Football : l'Olympique Lyonnais contre l'ASSE
Notice
Hier, le stade Gerland accueillait le match entre l'Olympique Lyonnais et l'ASSE pour le championnat de France. Malgré les efforts de Saint-Etienne, l'OL a remporté le derby 2 à 0.
- Rhône-Alpes > Loire > Saint-Etienne
- Rhône-Alpes > Rhône > Lyon
Éclairage
Le 4 septembre 1982, FR3 Rhône-Alpes diffuse un reportage sur le derby de la veille entre l'Olympique Lyonnais (OL) et l'Association Sportive de Saint-Etienne (ASSE). Le match, remporté 2 à 1 par l'OL, se joue au stade de Gerland où, en arrière-fond des commentaires, plus de 30 000 spectateurs manifestent bruyamment leur sympathie pour l'une ou l'autre des deux équipes. La caméra s'attarde quelques instants sur l'ex-président de l'ASSE, Roger Rocher, démissionnaire quatre mois plus tôt en raison de la découverte d'une « caisse noire » de plus de 20 millions de francs pour laquelle il sera ultérieurement reconnu coupable par la justice. Le reportage est par ailleurs entrecoupé par deux interviews, celui du gardien yougoslave de l'OL, Slobodan Topalovic, et celui de l'entraîneur des Verts depuis 1972, Robert Herbin : surnommé le Sphinx en raison de son mutisme général face aux médias, il accepte ici de répondre à quelques questions pour minimiser la défaite de son club en s'attachant à la manière plus qu'au résultat. Sait-il déjà que, dans quelques mois, il quittera l'ASSE en raison de son conflit avec Roger Rocher, pour rejoindre l'ennemi local, l'Olympique lyonnais ?

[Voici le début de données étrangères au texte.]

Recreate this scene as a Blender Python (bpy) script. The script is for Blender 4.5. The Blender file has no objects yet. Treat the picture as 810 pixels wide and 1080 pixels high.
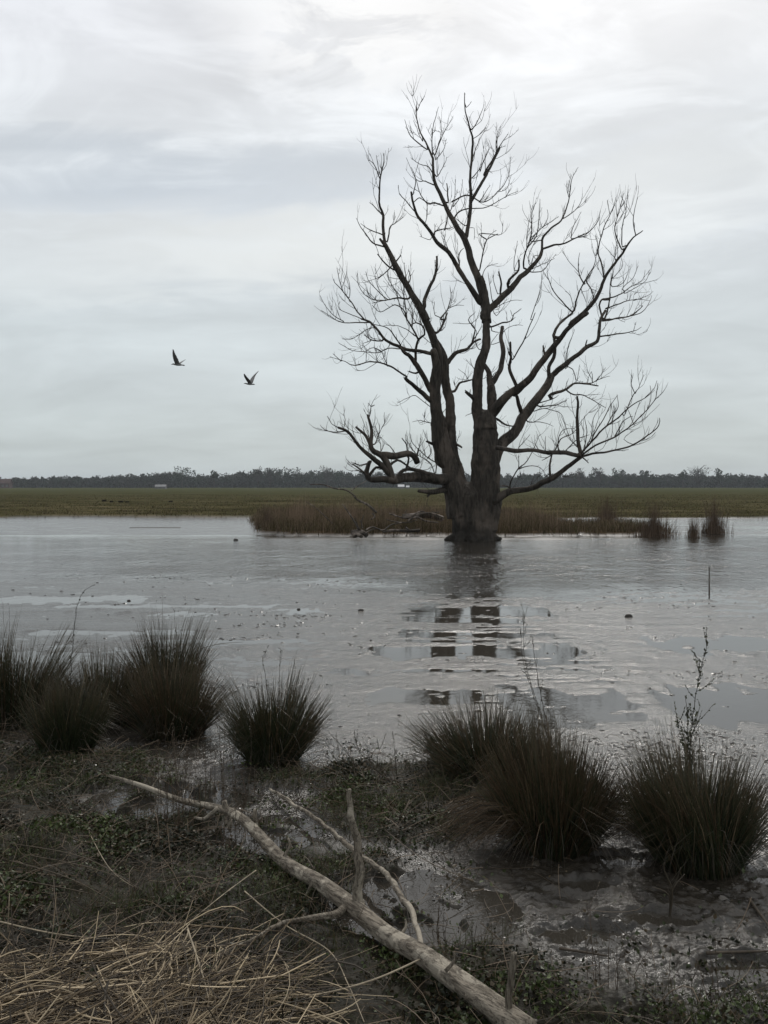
import bpy, math, random
import numpy as np
from mathutils import Vector, Matrix, Quaternion
SC = bpy.context.scene
COL = SC.collection
R = math.radians
random.seed(7)
RNG = np.random.default_rng(7)

# ------------------------------------------------------------------ camera
H = 1.7                      # eye height above the water
F = 935.0                    # focal length in photo pixels (810 x 1080)
PITCH = math.atan(28 / F)
cam = bpy.data.cameras.new('camera')
cam.sensor_fit = 'VERTICAL'; cam.sensor_height = 36; cam.lens = 36 * F / 1080
cam.clip_start = 0.05; cam.clip_end = 9000
camo = bpy.data.objects.new('camera', cam); COL.objects.link(camo)
camo.location = (0, 0, H); camo.rotation_euler = (math.pi / 2 - PITCH, 0, 0)
SC.camera = camo
SC.view_settings.view_transform = 'Standard'; SC.view_settings.look = 'None'
SC.view_settings.exposure = 0.12; SC.view_settings.gamma = 1
SC.view_settings.use_curve_mapping = False

# ------------------------------------------------------------------ sky and sun
SUN_EL, SUN_AZ = R(40), R(10)          # azimuth to the right of the view direction
W = bpy.data.worlds.new("World"); SC.world = W; W.use_nodes = True
def world():
    nt = W.node_tree; nt.nodes.clear(); N = nt.nodes.new; L = nt.links.new
    def M(op, a, b=None, c=None, clamp=False):
        n = N('ShaderNodeMath'); n.operation = op; n.use_clamp = clamp
        for i, v in enumerate((a, b, c)):
            if v is None: continue
            if isinstance(v, (int, float)): n.inputs[i].default_value = v
            else: L(v, n.inputs[i])
        return n.outputs[0]
    def mix(f, a, b, mode='MIX'):
        n = N('ShaderNodeMix'); n.data_type = 'RGBA'; n.blend_type = mode
        for s, v in (('Factor', f), ('A', a), ('B', b)):
            i = [k for k in n.inputs if k.name == s and k.enabled][0]
            if isinstance(v, (int, float)): i.default_value = v
            elif isinstance(v, tuple): i.default_value = (*v, 1)
            else: L(v, i)
        return [k for k in n.outputs if k.enabled][0]
    def ramp(x, *st):
        n = N('ShaderNodeValToRGB'); L(x, n.inputs[0]); e = n.color_ramp.elements
        n.color_ramp.interpolation = 'EASE'
        while len(e) < len(st): e.new(0.5)
        for k, (p, v) in zip(e, st):
            k.position = p; k.color = (*v, 1) if isinstance(v, tuple) else (v, v, v, 1)
        return n.outputs[0]
    def noise(vec, scale, det, rough, dist=0):
        n = N('ShaderNodeTexNoise'); L(vec, n.inputs['Vector']); n.inputs['Scale'].default_value = scale
        n.inputs['Detail'].default_value = det; n.inputs['Roughness'].default_value = rough
        n.inputs['Distortion'].default_value = dist
        return n.outputs[0]
    tc = N('ShaderNodeTexCoord').outputs['Generated']
    sp = N('ShaderNodeSeparateXYZ'); L(tc, sp.inputs[0])
    x, y, z = sp.outputs
    az = M('ARCTAN2', x, y)                       # 0 ahead, + to the right
    el = M('ARCSINE', z)
    zz = M('MAXIMUM', z, 0.0)
    k = M('DIVIDE', 1.0, M('ADD', zz, 0.22))
    cv = N('ShaderNodeCombineXYZ'); L(M('MULTIPLY', x, k), cv.inputs[0]); L(M('MULTIPLY', M('MULTIPLY', y, k), 1.5), cv.inputs[1])
    sv = N('ShaderNodeCombineXYZ'); L(az, sv.inputs[0]); L(M('MULTIPLY', M('SUBTRACT', el, M('MULTIPLY', az, 0.10)), 7.0), sv.inputs[1])
    n1 = noise(cv.outputs[0], 1.6, 8, 0.55, 0.6)
    n2 = noise(sv.outputs[0], 1.7, 6, 0.5, 0.5)
    n3 = noise(cv.outputs[0], 5.0, 8, 0.62, 0.8)
    base = ramp(zz, (0.0, (0.50, 0.56, 0.568)), (0.14, (0.585, 0.64, 0.66)), (0.30, (0.68, 0.72, 0.75)), (0.47, (0.80, 0.815, 0.835)), (0.8, (0.93, 0.94, 0.95)))
    soft = M('ADD', M('MULTIPLY', n2, 0.55), M('MULTIPLY', n1, 0.45))
    n4 = noise(cv.outputs[0], 3.1, 9, 0.6, 1.2)
    puff = M('MULTIPLY', M('SUBTRACT', ramp(n4, (0.40, 0.0), (0.66, 1.0)), 0.4), ramp(zz, (0.10, 0.15), (0.42, 1.0)))
    f = M('ADD', M('MULTIPLY_ADD', M('SUBTRACT', soft, 0.5), 0.95, 1.0), M('MULTIPLY', puff, 0.17))
    col = mix(1.0, base, f, 'MULTIPLY')
    # brighter towards the veiled sun
    sd = N('ShaderNodeVectorMath'); sd.operation = 'DOT_PRODUCT'; L(tc, sd.inputs[0])
    sd.inputs[1].default_value = (math.sin(SUN_AZ + .15) * math.cos(SUN_EL), math.cos(SUN_AZ + .15) * math.cos(SUN_EL), math.sin(SUN_EL))
    d = M('MAXIMUM', sd.outputs['Value'], 0.0)
    glow = M('ADD', M('MULTIPLY', M('POWER', d, 14.0), 0.13), M('MULTIPLY', M('POWER', d, 160.0), 4.0))
    glow = M('MULTIPLY', glow, M('SUBTRACT', 1.0, M('MULTIPLY', M('SUBTRACT', 1.0, zz), 0.35)))
    col = mix(1.0, col, mix(glow, (0, 0, 0), (1.0, 1.0, 0.985)), 'ADD')
    # bright torn cloud high up, a little left of centre
    g1 = M('SUBTRACT', 1.0, M('ADD', M('POWER', M('DIVIDE', M('ADD', az, 0.05), 0.17), 2.0), M('POWER', M('DIVIDE', M('SUBTRACT', el, 0.50), 0.11), 2.0)), None, True)
    tear = ramp(n3, (0.44, 0.0), (0.56, 1.0))
    col = mix(M('MULTIPLY', M('MULTIPLY', g1, tear), 0.75), col, (0.97, 0.975, 0.97))
    # long blue-grey bar over the left half
    w = M('ADD', M('MULTIPLY', M('SUBTRACT', n2, 0.5), 0.16), M('MULTIPLY', M('SUBTRACT', n4, 0.5), 0.07))
    ee = M('SUBTRACT', M('SUBTRACT', el, 0.338), M('MULTIPLY', az, 0.07))
    b = M('SUBTRACT', 1.0, M('POWER', M('ABSOLUTE', M('DIVIDE', M('ADD', ee, w), 0.038)), 1.6), None, True)
    side = ramp(M('ADD', az, 0.5), (0.02, 0.5), (0.22, 1.0), (0.42, 0.75), (0.66, 0.0))
    col = mix(M('MULTIPLY', M('MULTIPLY', b, side), 0.62), col, (0.46, 0.515, 0.575))
    # pale bank under it
    e2 = M('SUBTRACT', M('SUBTRACT', el, 0.268), M('MULTIPLY', az, 0.10))
    b2 = M('SUBTRACT', 1.0, M('POWER', M('ABSOLUTE', M('DIVIDE', M('ADD', e2, w), 0.05)), 2.0), None, True)
    col = mix(M('MULTIPLY', M('MULTIPLY', b2, ramp(M('ADD', az, 0.5), (0.05, 0.3), (0.4, 1.0), (0.9, 0.5))), 0.60), col, (0.80, 0.82, 0.80))
    # lilac-grey haze of cloud, upper left
    g3 = M('MULTIPLY', ramp(el, (0.34, 0.0), (0.50, 1.0)), ramp(M('ADD', az, 0.5), (0.1, 1.0), (0.5, 0.0)))
    col = mix(M('MULTIPLY', g3, 0.45), col, (0.62, 0.645, 0.70))
    skyt = N('ShaderNodeTexSky'); skyt.sky_type = 'NISHITA'; skyt.sun_disc = False
    skyt.sun_elevation = SUN_EL; skyt.sun_rotation = SUN_AZ
    skyt.dust_density = 2.0
    sk = mix(1.0, skyt.outputs[0], (0.07, 0.07, 0.07), 'MULTIPLY')
    col = mix(0.93, sk, col)
    bg = N('ShaderNodeBackground'); L(col, bg.inputs[0]); bg.inputs[1].default_value = 1.0
    out = N('ShaderNodeOutputWorld'); L(bg.outputs[0], out.inputs[0])
world()
sun = bpy.data.lights.new('sun', 'SUN'); sun.energy = 1.3; sun.angle = R(10); sun.color = (1.0, 0.955, 0.89)
suno = bpy.data.objects.new('sun', sun); COL.objects.link(suno)
sdir = Vector((math.sin(SUN_AZ) * math.cos(SUN_EL), math.cos(SUN_AZ) * math.cos(SUN_EL), math.sin(SUN_EL)))
suno.rotation_euler = sdir.to_track_quat('Z', 'Y').to_euler()
suno.location = (5, 10, 20)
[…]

Dans un match finalement assez équilibré, le résultat favorable aux Lyonnais peut surprendre, tant l'écart entre les deux équipes est patent. En 1980, l'OL a échappé de justesse à la relégation en seconde division et ne pourra d'ailleurs empêcher sa descente en 1983. Saint-Etienne, au contraire, est l'une des meilleures équipes du pays ; elle s'empare du titre en 1981 et finit à la seconde place en 1982. Le renversement des hiérarchies entre les deux clubs n'interviendra que dix ans plus tard. Mais le match offre les ingrédients d'un spectacle réussi. Les Lyonnais, en rouge, et les Stéphanois, dans leur maillot vert historique aux couleurs de la société Casino, dominent chacun une mi-temps, les gardiens sont sollicités à de nombreuses reprises et un pénalty doit même être retiré pour une position de hors-jeu d'un défenseur de l'OL. L'intérêt de la rencontre est cependant ailleurs. Ce derby oppose en effet deux métropoles distantes d'une soixantaine de kilomètres seulement, dont l'opposition sur le terrain depuis le premier match du 28 octobre 1951 reflète et prolonge des rivalités dans d'autres domaines. Dans les imaginaires collectifs stéphanois, Lyon est perçue comme une ville bourgeoise, intellectuelle, individualiste et superficielle, qui s'oppose aux vertus ouvrières, laborieuses, collectives et populaires de Saint-Etienne. Inversement, les « gones » Lyonnais réduisent les « gagas » Stéphanois à des mineurs de fond. Cette opposition sociale, largement inventée quand on compare la réalité sociologique des tribunes de Gerland et de Geoffroy Guichard, favorise chez les spectateurs l'expression de stéréotypes et contribue à attiser ponctuellement des formes d'identités locales. Elle conduit aussi, lors des derbies, à une multiplication des violences physiques et symboliques à l'encontre de « l'autre », par exemple dans des slogans anti-stéphanois visibles à Gerland et inversement, mais que la caméra, ici, ne montre pas.
Entre les deux clubs dont l'un a alors un palmarès et l'autre non, dont l'un possède une aura nationale depuis son épopée en coupe d'Europe quand l'autre ne peut compter que sur un soutien local, l'opposition tient aussi aux stades eux-mêmes. Gerland a été conçu par Tony Garnier sur un modèle latin, avec des formes rondes et ouvertes, alors que le « chaudron » stéphanois repose sur une architecture britannique, très verticale et cloisonnée, avec une grande proximité entre spectateurs et joueurs. Ce système de différences, largement relayé dans la presse locale, devient une force d'attraction lors des derbies. Au début des années 1980, les matches Lyon-Saint-Etienne sont ceux qui, en championnat, attirent ainsi le plus grand nombre de spectateurs du pays.